California held its primary election on June 2nd. Today is June 24th. Some races still aren't fully called. Let that sink in.
The state with the largest economy in the Western Hemisphere, home to Silicon Valley and some of the most sophisticated technology companies on earth, cannot tell you who won a mayoral race three weeks after people voted. And the people running California's elections want you to understand that this is fine, actually. It's by design. It's about accuracy and access.
With respect: that's not good enough.
How California Counts Votes
Here's how the system works. California mails a ballot to every one of its 23 million registered voters. Those ballots can be returned by mail — and they are counted as long as they are postmarked by Election Day and arrive at an election office within seven days afterward. If a voter's signature on the ballot envelope doesn't match what's on file, election officials are required to notify the voter and give them an opportunity to come in and verify their identity. In the 2026 primary, the deadline for that signature cure process was June 24th — three weeks after the election.
This is how the LA mayoral race played out this month. Initial Election Night results showed Republican candidate Spencer Pratt — yes, that Spencer Pratt — in second place, with progressive Nithya Raman coming in third. Five days after the election, as late-arriving mail ballots were counted, Raman overtook Pratt and advanced to the runoff. Pratt's supporters immediately cried fraud. Trump posted about it online. The DOJ announced an investigation.

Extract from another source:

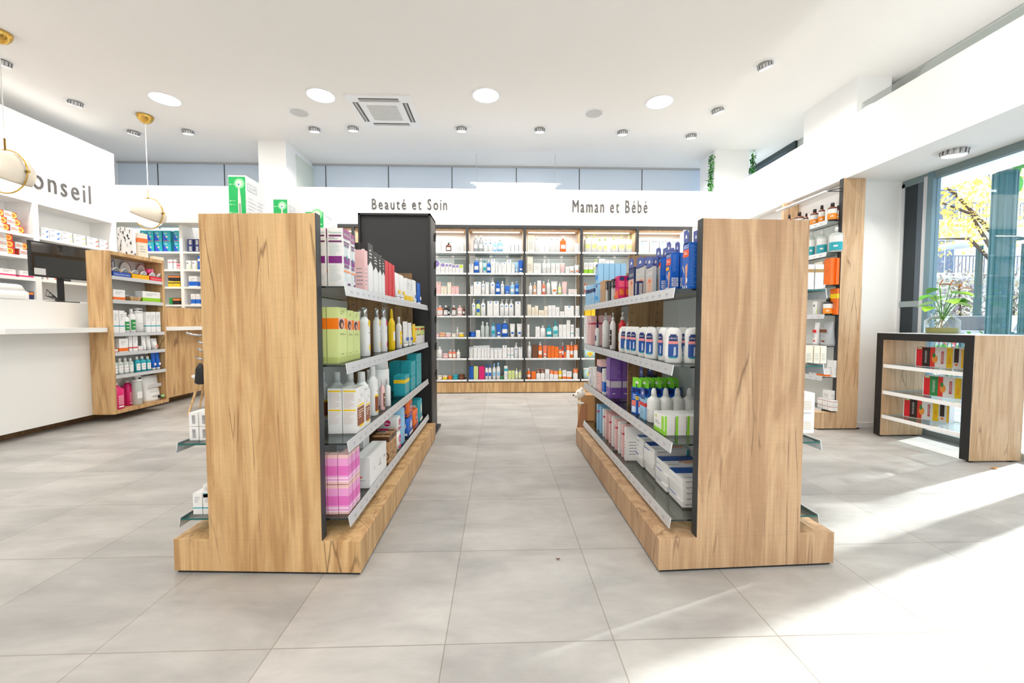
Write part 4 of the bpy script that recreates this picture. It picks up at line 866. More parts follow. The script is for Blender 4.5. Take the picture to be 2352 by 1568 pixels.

Was there fraud? Almost certainly not. Election experts were clear on that. The shift was entirely predictable — mail ballots tend to skew Democratic, and voters who return them later tend to be more progressive. What happened was math, not manipulation. But the slow count created a perfect environment for conspiracy theories to take root and grow.
The Trust Problem
Here's what the defenders of California's current system don't want to acknowledge: even if the slow count is legitimate, the slow count is a problem. Public trust in elections isn't just about whether the results are accurate. It's about whether people believe the process is fair. And when a result flips five days after an election, in a high-profile race, with no clear explanation from state officials about why that's normal — the trust erodes.
As Thad Kousser, co-director of the Center for Transparent and Trusted Elections at UC San Diego, put it: "The longer it takes to call a race, the further voter confidence falls and the more conspiracies grow."
This is not a partisan observation. It's a civic one. Voting advocates — not Trump supporters, not Republicans, but voting rights advocates — have been urging the state legislature to better fund election offices so they can process ballots faster. Newsom himself signed a bill last year requiring the count to be completed within 13 days rather than 30. That's not fast enough.
What Should Change
Other states run large mail-in elections and count them faster. Colorado has been doing all-mail voting for years and typically has results on election night. The difference isn't magic — it's funding, early processing, and clear deadlines.
California should require mail ballots to arrive by Election Day, not just be postmarked by it. Thirty-six states already have that requirement. The state should also dramatically increase funding to county election offices to allow them to process ballots as they arrive in the weeks before Election Day, rather than facing an avalanche on election night.
None of this requires sacrificing accuracy. It requires Sacramento to treat the speed and transparency of elections as being just as important as their accessibility. Right now, California acts like those are competing values. They're not. A slow count that nobody trusts doesn't serve democracy any better than a fast one.
Three weeks is too long. California can do better. It just needs to decide it wants to.